There are several Esperanto courses around the world, I'm aware of one in Korea, and that doesn't make the state a sort of supporter. Talking about China Radio International (CRI, originally known as Radio Peking), it is comparable to Voice of America (VOA) in such that both are propaganda broadcasts and target as much languages as possible. It is not special for them to have Esperanto versions.
[2] That is, even after acknowledging the unusual statement that Esperanto is not agglutinative because its "affixes" can in fact freely move inside a word (and even concludes that Japanese is also not agglutinative to the similar extent). I think this is a fair assessment by its own, but it would be inappropriate to reframe the original question with a unusual definition.

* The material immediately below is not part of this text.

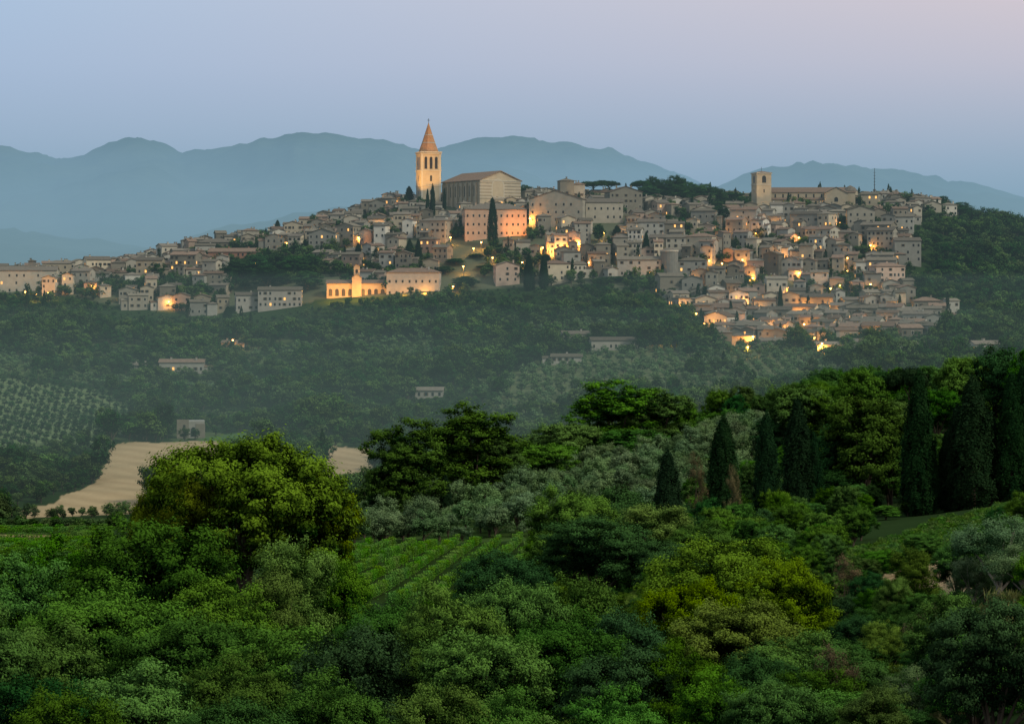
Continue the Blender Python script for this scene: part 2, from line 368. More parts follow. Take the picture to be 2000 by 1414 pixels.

Yes, both sound farfetched because "easier to learn" does not imply "easy to learn". Those characteristics do make the language easier to learn, but its Indo-European lineage (that I have detailed in the sibling comments) makes it much harder to learn for non-Indo-European speakers.
Your point is still not substantiated. There are many language pairs closer than Esperanto (I mean, there exists x and y such that `d(x,y) < max(d(x,eo), d(y,eo))`), even after the easiness due to the artificial origin is accounted for.
Of course there are languages that are so close together speakers can understand each other without even studying.
But I'm sure there is no language (with at least 1 million speakers) which is easier than Esperanto to learn for the average Asian. It isn't a European thing.
> Esperanto is easier to learn than any naturally evolved language.
...only for many Indo-European speakers.